Loved To Death

September 10, 2018

There is a famous Polish Play by Brecht called the Caucasian Chalk Circle that captures (brilliantly) what Elvis Presley knew when he sang, “love hurts, love scars”. In the story, the child of a Governor was discarded as an inconvenience and raised by a kitchen maid, who loved him but had little else to offer the child. Due to some political re-shuffling, the child became valuable and a judge was forced to decide who loved the child more.

He drew a chalk circle on the ground, put an arm of the child in each of the parties’ grip and set the stage for them to pull on the child, the one who pulled the child across the circle on their side, it seemed would win custody of the boy. The poor woman, who had the best interests of the child, could see that the child would be injured and she let go, refusing to contest in a way that would injure the child. And, so, we learn from the story that the one who was prepared to let the child go…was the one who loved the child…and that selflessness would have hurt…So. Very. Much.

Love is like that when it is about the lover and not the beloved. We can, it seems, love things to death. This sad story has a point for our town and all tourist towns like ours all over the world.

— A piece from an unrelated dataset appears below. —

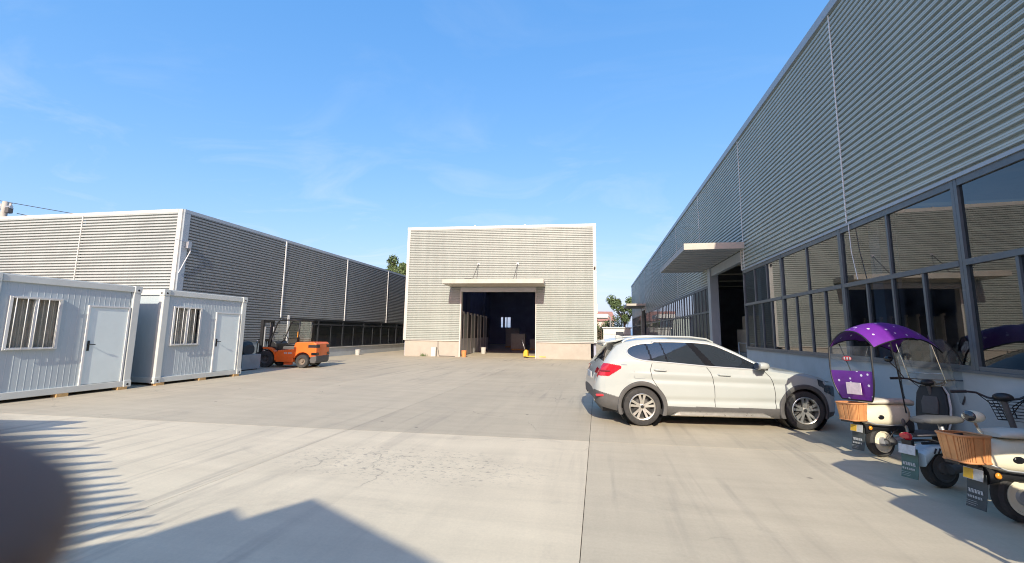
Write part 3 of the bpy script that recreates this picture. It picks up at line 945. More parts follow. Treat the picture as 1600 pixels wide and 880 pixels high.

Overtourism, is a social phenomenon that is exhausting the natural and cultural resources of popular global destinations. Recently put in the spotlight by the ABC’s Sunday Extra program, overtourism has caused authorities to take drastic action in some cases, including closing Maya Beach in Thailand to help marine life recover from almost two decades of unsustainable crowding.

Responsible travel is the movement geared toward minimising the traveller’s footprint on popular destinations. As hosts, we can do more to encourage traveller’s here to make responsible choices about how they enjoy our town, without harm – just like the kitchen maid in our opening tale.

If you, or someone you know, is thinking about a trip to Byron Bay and the Northern Rivers Shire, here are some tips about how to make the most out of your visit, while respecting and benefiting the traditional owners, local residents, regional producers and their businesses.

  • Using public transport
  • Buying locally produced food and drink – we have one of the best food basins in the world with international award-winning produce (Brookies Gin, anyone?), so this shouldn’t be too hard
  • Shop from local artisans, and check to see whether goods are produced locally
  • Donate to organisations that work to preserve and conserve the ‘attractions’ of Byron Bay and surrounding regions, such as The Cape Byron Information Centre and The Arakwal National Park
  • Respect and pay tribute to the Traditional Owners of the Land, the Arakwal people. By understanding their traditions and culture, you will not only avoid any unintended offence but you will feel the welcome to country – a special and sacred attitude towards sharing and reconciliation with the people who have been connected to the land for over 22,000 years. You can find out more about the Arakwal tribe, here: http://arakwal.com.au/  

One Response to “Loved To Death”

  • Enzo says:

    Brecht’s play ,although i have not read it,seems to be a variationon on Solomon’s judgment when confronted by the two women claiming to be the real mother of the baby. The result was not that different either.On loving places to death…Venice ……2017…the hordes of tourists dispel any sense of beauty or magic in the lagoon.! No wonder tourist ships were banned shortly afterwards….why bother? Why do we do it? We do it because we can…cant bear missing out….just join the queue.